Now, walk your little fingers over to Twitter, open the couple’s profiles, select the “Tweets & Replies” tab that nobody ever uses, and try to get a sense of how often they interact — and, more importantly, if that interaction is decreasing. Also pay attention to whether they’ve suddenly started interacting with other people a lot more. According to a 2015 analysis of 661 couples, both spell relationship doom and the imminent sliding into of DMs. You’ll know it’s happened when each partner quickly loses between 15 and 20 followers as their (apparently not disperse) friends choose sides, which is gonna be tough for you. Like, Jasper is definitely gonna need it more, but you’ve known Ernest longer, you know? It might be best to just leave Twitter altogether.
They’ll also start using strangely specific words more, such as “don’t,” “god,” “fuck” and “blessed.” The researchers attribute the latter to “using positive thoughts to heal their wounds,” but they clearly don’t realize Twitter is the most sarcastic platform.

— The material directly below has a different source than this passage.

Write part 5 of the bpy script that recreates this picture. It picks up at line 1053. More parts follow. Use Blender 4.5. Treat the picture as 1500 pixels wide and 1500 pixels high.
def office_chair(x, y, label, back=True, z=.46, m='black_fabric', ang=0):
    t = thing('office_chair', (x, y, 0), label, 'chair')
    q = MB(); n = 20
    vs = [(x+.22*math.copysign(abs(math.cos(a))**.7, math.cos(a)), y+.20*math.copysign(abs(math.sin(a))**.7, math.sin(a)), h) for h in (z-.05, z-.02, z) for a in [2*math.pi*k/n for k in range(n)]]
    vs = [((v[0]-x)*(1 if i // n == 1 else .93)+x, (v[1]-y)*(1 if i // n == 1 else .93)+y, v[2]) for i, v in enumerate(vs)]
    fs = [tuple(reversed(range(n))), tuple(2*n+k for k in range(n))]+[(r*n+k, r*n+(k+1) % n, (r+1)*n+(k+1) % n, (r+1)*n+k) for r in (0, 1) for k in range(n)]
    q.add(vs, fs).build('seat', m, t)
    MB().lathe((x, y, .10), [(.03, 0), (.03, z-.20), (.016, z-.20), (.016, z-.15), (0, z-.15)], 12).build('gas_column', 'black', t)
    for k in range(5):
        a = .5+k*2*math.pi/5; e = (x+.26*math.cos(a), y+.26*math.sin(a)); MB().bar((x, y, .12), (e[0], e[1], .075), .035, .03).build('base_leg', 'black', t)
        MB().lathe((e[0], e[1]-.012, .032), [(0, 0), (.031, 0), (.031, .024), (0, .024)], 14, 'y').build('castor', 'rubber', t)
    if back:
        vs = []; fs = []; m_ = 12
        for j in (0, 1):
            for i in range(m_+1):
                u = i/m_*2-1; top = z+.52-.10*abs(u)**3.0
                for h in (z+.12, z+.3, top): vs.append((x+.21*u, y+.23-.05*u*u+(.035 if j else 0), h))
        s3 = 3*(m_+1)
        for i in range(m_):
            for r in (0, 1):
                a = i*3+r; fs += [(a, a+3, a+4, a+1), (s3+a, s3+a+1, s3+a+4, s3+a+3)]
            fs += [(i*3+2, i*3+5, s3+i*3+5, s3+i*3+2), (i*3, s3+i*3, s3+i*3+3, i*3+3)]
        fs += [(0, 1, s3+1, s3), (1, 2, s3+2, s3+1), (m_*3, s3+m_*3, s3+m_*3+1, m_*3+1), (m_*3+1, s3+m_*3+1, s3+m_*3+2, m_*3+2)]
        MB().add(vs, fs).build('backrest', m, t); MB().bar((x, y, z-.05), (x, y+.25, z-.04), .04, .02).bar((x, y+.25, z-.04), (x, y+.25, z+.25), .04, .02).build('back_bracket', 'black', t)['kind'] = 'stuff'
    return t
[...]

Finally, make your way to Instagram — which is admittedly harder to parse because everyone lies about themselves on there, but it can give you a general sense of relationship satisfaction. Case in point: People who are satisfied with their relationships — surprise, surprise — don’t tend to spend a lot of time on Instagram. As you’ve always suspected, people who post a lot about their partner are more insecure, but people who post a lot of selfies don’t usually have a great time romantically, either. Once the breakup happens, people start posting a lot, and they also use the platform to communicate passive-aggressive messages to their former partner. So when Jasper starts posting selfies captioned “twizzlers AND reese’s pieces #yolo #cantdecidewontdecide #blessed,” you know it’s time to stop by with vodka and delete your Twitter account.
What really sucks about all of this is that social media makes breakups way worse. It’s made it easier than ever to, say, surreptitiously check up on your ex to make sure they’re really sad and can’t replace you, something 88 percent of people admit to doing even though it significantly hampers their ability to move on. Even for those who have taken a night to get totally trashed, pull up Chaka Khan’s greatest hits on Spotify and gone scorched earth by erasing all traces of their ex from their social media existence, Facebook Memories will constantly pop up like, “Remember the day you and Ernest went to the Japanese gardens?” Nor will the almighty algorithm let Jasper go a single day without seeing that you’ve liked Ernest’s new profile picture. Seriously, just blow it all up.
There is, however, a light at the end of this actively incinerating tunnel. Thanks to this wealth of data, we can also pinpoint with shocking accuracy the length of the breakup process. The whole thing should only last about nine months, from the preceding three months, when the relationship is beginning to fall apart, to six months post-breakup, when most people seem to have gotten over it, based on their social media use. People who struggle past the six-month point will show “prolonged signs of increased mental burden and preoccupation, and also (have) more references to their ex and their shared life together,” so if Jasper won’t shut up about the fucking Japanese gardens, it might be a good idea to refer him to professional help.
On the bright side, you know just about when to introduce Ernest to your friend Lawrence.